Peter Thiel, who gives $100,000 to young entrepreneurs to forgo college, spent an afternoon in front of a packed house at Harvard Business School. Thiel was at the school to promote his upcoming book “Zero to One.”
Theil is a Co-Founder of PayPal, first outside investor of Facebook, Co-Founder of the Founders Fund and Founder of the Thiel Fellowship.
Thiel describes the origin of and story behind the book, “Zero to One,” with the following:
“In 2012 I taught a class at Stanford called Computer Science 183: Startup, in which I told my students what I know about the world and how to change it. Blake Masters, then a law student at Stanford, took detailed notes on the class and posted them online. People read and discussed them widely, on the Stanford campus, and even in the New York Times.

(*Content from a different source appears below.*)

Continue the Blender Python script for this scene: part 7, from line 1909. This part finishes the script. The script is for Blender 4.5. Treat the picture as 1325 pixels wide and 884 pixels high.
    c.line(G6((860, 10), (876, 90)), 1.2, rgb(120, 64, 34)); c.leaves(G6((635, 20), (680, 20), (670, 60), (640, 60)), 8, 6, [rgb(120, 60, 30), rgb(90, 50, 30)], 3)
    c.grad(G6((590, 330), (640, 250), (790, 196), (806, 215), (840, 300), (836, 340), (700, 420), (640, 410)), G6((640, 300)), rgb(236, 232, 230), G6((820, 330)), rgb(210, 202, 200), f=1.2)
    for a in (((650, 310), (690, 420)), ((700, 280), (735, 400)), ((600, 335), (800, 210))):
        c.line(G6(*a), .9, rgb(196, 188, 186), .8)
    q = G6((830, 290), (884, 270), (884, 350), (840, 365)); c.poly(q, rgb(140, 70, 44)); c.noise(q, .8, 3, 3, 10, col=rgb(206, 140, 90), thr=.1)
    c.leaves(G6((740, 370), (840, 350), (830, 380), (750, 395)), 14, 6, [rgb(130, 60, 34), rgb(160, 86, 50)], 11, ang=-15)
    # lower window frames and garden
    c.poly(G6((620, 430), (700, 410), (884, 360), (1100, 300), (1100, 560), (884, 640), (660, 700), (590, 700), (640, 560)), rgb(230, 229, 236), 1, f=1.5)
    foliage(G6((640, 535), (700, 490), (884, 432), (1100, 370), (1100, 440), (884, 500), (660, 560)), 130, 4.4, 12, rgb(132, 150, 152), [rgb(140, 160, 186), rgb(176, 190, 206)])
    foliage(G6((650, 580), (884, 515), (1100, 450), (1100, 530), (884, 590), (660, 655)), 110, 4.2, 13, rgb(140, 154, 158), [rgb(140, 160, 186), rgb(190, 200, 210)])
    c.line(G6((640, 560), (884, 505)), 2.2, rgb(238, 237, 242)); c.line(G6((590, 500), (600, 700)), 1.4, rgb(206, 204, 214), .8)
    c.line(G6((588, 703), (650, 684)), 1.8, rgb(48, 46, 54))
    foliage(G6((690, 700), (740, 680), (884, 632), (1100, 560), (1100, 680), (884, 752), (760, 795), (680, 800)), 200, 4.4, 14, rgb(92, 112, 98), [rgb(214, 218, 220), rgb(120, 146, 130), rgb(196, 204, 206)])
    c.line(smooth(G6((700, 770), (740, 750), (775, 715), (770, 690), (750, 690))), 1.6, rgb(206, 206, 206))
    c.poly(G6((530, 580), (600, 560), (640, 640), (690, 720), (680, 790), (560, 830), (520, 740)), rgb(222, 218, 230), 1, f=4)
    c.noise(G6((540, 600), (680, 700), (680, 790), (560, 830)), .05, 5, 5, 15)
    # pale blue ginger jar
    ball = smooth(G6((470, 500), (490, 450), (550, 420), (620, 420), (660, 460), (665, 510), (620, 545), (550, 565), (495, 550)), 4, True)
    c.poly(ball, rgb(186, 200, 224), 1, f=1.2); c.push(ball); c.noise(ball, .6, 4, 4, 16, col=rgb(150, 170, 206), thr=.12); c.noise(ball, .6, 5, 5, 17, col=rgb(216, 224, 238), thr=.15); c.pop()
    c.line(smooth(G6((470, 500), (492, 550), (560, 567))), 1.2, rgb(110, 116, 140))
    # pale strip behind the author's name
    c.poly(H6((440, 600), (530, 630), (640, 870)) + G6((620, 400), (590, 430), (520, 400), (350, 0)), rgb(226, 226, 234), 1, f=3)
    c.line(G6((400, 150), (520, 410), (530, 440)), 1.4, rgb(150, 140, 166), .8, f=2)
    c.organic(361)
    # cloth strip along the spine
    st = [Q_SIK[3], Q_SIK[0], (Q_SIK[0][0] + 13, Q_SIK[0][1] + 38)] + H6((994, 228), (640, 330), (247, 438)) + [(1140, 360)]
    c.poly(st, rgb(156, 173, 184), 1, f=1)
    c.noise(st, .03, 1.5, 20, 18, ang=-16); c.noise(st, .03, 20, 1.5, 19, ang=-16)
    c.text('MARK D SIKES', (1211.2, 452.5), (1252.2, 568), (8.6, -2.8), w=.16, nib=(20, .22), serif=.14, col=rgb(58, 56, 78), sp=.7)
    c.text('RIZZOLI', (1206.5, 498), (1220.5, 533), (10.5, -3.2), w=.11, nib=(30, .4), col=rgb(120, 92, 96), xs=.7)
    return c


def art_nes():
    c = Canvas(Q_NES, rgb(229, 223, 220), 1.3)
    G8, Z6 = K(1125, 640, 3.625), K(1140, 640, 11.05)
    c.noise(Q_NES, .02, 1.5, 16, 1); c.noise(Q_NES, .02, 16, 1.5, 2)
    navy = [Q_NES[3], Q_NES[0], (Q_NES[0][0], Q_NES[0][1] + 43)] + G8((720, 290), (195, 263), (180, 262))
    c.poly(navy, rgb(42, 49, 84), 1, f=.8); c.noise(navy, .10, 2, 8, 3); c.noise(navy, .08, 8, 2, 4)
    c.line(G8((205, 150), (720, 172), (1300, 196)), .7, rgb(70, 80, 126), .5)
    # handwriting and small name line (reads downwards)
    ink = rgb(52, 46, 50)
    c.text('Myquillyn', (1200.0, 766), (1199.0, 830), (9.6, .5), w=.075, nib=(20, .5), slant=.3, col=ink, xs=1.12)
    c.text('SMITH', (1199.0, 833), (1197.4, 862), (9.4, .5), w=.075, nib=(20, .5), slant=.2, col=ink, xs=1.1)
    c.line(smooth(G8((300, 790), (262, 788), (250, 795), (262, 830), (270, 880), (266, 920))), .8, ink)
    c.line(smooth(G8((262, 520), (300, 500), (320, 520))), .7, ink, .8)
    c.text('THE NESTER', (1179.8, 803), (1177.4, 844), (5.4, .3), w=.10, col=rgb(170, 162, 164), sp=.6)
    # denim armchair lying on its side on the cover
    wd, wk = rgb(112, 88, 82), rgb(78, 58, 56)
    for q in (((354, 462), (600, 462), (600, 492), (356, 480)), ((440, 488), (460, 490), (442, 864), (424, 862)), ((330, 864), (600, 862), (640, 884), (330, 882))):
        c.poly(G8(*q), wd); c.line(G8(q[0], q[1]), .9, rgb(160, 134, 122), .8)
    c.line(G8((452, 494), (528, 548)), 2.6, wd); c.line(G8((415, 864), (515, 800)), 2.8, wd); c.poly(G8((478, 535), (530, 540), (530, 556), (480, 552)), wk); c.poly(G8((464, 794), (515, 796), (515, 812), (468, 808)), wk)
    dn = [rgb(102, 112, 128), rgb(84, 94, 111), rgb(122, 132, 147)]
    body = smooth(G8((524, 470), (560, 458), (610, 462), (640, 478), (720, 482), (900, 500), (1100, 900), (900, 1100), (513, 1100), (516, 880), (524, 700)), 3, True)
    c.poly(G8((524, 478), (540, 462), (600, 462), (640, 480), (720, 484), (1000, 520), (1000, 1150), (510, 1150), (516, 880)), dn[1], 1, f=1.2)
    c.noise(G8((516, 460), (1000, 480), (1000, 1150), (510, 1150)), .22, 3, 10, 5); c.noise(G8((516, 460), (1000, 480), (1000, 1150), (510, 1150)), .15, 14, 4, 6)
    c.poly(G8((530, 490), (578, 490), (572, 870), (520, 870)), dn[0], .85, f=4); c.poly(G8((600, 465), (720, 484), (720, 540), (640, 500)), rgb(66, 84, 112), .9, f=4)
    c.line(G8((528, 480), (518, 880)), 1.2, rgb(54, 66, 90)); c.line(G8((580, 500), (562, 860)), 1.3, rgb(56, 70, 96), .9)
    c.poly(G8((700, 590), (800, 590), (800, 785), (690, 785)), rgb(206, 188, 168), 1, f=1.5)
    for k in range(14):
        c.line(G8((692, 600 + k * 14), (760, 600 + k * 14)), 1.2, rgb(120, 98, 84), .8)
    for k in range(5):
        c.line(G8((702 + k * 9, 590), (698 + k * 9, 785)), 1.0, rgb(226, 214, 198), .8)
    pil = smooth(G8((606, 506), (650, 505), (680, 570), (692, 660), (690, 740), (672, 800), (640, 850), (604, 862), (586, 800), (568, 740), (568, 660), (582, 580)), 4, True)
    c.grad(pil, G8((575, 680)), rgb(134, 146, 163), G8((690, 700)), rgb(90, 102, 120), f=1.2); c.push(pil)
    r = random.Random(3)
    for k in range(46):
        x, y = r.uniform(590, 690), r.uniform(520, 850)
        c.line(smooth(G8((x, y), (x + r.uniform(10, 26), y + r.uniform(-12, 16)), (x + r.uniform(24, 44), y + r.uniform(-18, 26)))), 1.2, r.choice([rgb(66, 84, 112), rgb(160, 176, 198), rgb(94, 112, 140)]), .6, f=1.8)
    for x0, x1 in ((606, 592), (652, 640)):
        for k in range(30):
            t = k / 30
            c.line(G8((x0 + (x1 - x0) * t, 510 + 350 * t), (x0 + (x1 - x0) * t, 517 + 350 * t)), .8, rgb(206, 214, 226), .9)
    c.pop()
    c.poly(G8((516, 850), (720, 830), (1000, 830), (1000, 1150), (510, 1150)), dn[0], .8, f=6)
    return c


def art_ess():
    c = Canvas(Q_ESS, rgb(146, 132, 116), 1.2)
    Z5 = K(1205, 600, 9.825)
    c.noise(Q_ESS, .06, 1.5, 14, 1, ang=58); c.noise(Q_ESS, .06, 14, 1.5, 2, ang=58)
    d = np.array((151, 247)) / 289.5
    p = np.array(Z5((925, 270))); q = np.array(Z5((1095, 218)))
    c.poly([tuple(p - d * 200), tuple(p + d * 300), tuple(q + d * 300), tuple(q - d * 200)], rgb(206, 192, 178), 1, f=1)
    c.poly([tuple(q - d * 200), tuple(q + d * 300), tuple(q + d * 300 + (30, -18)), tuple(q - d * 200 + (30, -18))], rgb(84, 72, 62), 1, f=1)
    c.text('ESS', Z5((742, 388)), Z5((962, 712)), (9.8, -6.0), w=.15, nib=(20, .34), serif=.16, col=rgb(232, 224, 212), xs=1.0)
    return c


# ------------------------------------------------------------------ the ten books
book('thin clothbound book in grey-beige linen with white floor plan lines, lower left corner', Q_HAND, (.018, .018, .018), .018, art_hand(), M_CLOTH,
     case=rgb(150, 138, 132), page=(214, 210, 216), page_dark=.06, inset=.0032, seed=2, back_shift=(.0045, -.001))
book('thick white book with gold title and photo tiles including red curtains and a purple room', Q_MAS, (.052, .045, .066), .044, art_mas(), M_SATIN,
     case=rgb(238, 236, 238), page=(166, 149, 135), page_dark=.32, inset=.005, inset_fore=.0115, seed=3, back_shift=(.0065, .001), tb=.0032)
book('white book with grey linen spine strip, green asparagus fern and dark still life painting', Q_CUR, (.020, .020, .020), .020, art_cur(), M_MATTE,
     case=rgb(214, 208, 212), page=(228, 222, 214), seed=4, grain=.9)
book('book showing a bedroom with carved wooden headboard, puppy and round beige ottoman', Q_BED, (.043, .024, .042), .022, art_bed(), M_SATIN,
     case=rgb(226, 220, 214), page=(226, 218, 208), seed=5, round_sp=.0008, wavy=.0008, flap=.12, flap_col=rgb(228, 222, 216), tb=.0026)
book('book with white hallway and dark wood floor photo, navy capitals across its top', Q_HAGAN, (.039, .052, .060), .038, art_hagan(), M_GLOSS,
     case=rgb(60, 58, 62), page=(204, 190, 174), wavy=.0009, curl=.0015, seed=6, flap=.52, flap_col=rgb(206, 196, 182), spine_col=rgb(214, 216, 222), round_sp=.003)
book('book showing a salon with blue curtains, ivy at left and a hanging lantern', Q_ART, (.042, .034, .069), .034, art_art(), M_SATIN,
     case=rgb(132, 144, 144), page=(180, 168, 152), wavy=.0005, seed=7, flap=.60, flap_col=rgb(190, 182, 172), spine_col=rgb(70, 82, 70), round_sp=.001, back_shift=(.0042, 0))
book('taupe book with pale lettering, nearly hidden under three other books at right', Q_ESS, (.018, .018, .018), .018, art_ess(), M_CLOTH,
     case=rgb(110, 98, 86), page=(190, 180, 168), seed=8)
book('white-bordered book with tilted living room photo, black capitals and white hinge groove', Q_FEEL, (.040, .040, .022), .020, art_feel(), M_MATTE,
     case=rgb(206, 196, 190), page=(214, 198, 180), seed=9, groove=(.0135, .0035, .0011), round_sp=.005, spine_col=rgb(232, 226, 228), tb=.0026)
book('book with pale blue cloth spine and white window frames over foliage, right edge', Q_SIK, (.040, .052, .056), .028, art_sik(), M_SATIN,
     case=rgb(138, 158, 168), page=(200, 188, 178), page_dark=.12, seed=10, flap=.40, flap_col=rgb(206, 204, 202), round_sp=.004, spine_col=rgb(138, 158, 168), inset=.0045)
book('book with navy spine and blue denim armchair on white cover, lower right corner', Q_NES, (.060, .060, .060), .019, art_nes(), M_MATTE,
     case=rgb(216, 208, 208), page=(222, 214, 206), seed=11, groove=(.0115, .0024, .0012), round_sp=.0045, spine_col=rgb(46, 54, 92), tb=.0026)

Blake’s notes captured the excitement in the room, but there’s no reason why the future should happen only at Stanford, or in college, or in Silicon Valley. To start a wider conversation, we have refined and expanded on the best ideas from the class to make a richer, fresher, more readable text. Zero to One is about learning from Silicon Valley why and how the most valuable businesses in the world are the ones that solve problems in new ways rather than competing on well-trodden paths. We hope you enjoy and profit from it.”
The Harvard Business School Rock Center for Entrepreneurship sponsored the event that followed a standard Q&A between Sahlman and Thiel, followed by some text-in questions from the audience.